I figured that the GenOn victory would lead to others, but I couldn’t imagine how quickly that would happen.

Then last Thursday we learned that Dominion Resources, Inc. planned to retire two dirty, old coal burners in coastal Virginia – Yorktown and Chesapeake. The Sierra Club had advocated for these plants’ retirement, and if the plans are approved, that is an impressive 1,025 megawatts of coal energy taken off line. The Chesapeake plant alone pumps more than 3 million tons of carbon a year, so this is a huge victory for the environment and for public health.

But this is not a total victory yet, as Dominion missed the opportunity to make any major commitment to wind, solar or energy efficiency. The Virginia Chapter of the Sierra Club has an aggressive campaign to convince Dominion to invest in offshore wind power, and with the announced retirement of these two coal plants, they will ramp up advocacy efforts to replace coal with wind power.

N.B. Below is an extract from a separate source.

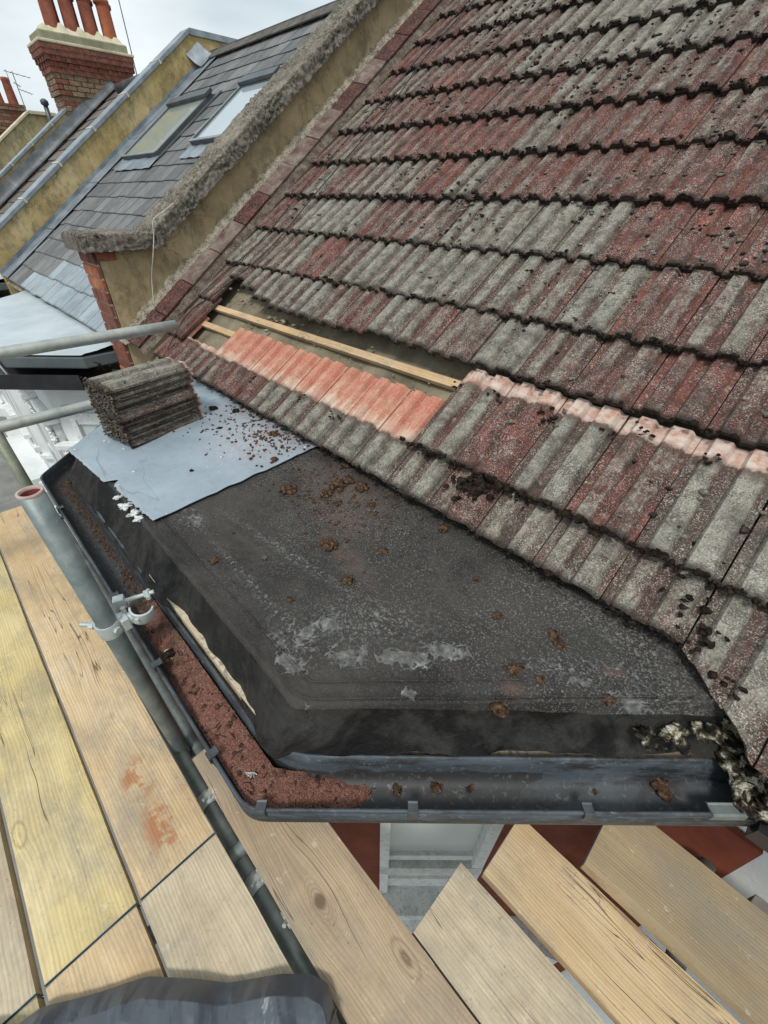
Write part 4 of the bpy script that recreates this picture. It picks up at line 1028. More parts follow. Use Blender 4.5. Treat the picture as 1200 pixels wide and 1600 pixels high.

How big a deal are these coal plant retirements? Well, they bring the Beyond Coal Campaign’s tally up to 97 coal plants retired or committed to phasing out since the beginning of 2010 – and I’m sure number 100 will be just around the corner. Those 97 coal plants represent 33,000 megawatts of dirty energy, or almost 10% of the coal power in the country. Big Coal executives aren’t sleeping very soundly these days. These three coal plants represent the same pollution emitted by 25 million cars, and many are fueled with mountaintop removal coal. My beloved mountains of Appalachia are also singing from last week’s news.

The momentum was building into the Labor Day weekend so aggressively that I almost forgot that I was on this roller coaster – and that’s a dangerous thing to forget. Friday morning began with a nauseating plunge, as the Obama administration announced that it would direct the Environmental Protection Agency to withdraw draft smog protections that would have protected millions of Americans from air pollution.

The Sierra Club had been working for years – including aggressively this summer – to help administration officials like Cass Sunstein and Bill Daley see that Americans care about clean air and want tougher protections against smog pollution. But President Obama apparently caved in to coal and oil polluters, backing down on a commitment that he had made to put science and public health first.

Labor Day, the unofficial end of summer, may have passed, but let’s keep the heat on President Obama to get the clean air standards that our families deserve.